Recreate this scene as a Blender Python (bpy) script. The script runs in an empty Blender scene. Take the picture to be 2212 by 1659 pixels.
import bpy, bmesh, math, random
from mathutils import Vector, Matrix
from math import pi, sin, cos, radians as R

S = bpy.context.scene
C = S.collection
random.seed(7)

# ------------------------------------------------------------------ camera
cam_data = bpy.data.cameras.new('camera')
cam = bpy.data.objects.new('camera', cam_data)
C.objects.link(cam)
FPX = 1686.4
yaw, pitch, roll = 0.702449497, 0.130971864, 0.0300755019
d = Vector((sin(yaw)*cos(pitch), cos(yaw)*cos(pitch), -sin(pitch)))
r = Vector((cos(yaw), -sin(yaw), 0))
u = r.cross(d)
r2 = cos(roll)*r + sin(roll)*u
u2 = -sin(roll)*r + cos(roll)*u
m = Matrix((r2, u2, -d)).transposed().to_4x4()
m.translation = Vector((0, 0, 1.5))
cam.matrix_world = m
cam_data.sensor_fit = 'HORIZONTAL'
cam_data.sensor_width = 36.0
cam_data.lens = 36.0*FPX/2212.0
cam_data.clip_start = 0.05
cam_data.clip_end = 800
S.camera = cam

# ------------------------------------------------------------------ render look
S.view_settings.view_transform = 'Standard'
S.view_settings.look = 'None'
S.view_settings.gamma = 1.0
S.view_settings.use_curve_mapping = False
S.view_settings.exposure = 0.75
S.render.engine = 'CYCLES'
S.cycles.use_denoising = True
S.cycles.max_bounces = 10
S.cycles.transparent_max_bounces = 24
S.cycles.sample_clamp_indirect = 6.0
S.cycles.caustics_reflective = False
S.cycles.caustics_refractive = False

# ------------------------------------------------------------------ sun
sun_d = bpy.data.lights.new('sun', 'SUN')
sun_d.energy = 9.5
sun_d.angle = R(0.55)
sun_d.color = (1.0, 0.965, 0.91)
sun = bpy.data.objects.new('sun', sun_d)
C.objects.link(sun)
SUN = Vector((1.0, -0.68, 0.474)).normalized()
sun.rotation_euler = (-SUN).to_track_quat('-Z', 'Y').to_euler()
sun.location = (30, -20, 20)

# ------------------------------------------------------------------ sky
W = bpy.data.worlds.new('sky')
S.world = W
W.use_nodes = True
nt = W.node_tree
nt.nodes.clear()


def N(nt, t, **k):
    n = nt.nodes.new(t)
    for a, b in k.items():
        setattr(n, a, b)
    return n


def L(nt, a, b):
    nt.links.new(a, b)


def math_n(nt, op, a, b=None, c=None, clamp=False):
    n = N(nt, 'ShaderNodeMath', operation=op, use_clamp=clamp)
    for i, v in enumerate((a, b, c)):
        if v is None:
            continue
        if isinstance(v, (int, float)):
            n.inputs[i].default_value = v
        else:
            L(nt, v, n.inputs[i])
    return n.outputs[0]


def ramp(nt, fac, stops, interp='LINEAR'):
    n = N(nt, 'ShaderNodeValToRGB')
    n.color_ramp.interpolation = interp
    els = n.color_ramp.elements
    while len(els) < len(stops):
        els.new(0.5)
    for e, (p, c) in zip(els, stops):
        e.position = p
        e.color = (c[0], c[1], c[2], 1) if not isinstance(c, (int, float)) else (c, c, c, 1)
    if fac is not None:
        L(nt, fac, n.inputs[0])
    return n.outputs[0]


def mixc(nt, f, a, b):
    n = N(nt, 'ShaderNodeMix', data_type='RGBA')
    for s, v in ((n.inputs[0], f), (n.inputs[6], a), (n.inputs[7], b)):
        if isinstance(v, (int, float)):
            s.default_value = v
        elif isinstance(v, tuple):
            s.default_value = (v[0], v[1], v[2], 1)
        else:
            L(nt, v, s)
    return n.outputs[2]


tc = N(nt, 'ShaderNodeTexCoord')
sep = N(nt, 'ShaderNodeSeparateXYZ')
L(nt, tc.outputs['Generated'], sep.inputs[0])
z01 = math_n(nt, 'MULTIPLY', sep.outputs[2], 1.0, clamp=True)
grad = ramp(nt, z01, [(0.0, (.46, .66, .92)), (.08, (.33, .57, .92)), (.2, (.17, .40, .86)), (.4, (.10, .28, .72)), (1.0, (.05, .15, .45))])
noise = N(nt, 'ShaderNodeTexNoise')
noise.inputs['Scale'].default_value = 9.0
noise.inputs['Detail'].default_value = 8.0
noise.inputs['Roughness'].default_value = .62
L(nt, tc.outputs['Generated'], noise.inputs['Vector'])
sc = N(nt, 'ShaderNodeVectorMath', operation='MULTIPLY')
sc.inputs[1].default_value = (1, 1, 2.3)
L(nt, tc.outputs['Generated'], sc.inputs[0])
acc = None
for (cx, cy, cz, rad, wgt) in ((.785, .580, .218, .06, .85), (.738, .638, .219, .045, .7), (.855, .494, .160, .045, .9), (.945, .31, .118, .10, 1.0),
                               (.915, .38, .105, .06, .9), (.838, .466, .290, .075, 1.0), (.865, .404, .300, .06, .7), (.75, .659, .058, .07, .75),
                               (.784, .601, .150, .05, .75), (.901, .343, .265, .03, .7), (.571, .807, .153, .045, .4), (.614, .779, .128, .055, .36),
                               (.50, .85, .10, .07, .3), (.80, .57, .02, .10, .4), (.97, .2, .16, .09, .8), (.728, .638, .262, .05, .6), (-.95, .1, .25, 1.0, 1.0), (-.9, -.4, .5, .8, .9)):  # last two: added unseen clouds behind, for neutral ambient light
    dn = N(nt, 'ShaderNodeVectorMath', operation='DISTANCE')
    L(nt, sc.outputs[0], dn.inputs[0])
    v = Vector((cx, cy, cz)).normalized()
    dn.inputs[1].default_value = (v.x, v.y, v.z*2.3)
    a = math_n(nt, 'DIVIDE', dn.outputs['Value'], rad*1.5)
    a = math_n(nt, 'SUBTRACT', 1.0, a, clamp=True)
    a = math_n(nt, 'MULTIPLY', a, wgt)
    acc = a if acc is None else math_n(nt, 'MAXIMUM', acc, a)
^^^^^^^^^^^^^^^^
Using the data above, restate word for word the lines from its opening line through the line that contains "random.seed(7)", and no more.

RESULT FOR THIS TASK —
Recreate this scene as a Blender Python (bpy) script. The script runs in an empty Blender scene. Take the picture to be 2212 by 1659 pixels.
import bpy, bmesh, math, random
from mathutils import Vector, Matrix
from math import pi, sin, cos, radians as R

S = bpy.context.scene
C = S.collection
random.seed(7)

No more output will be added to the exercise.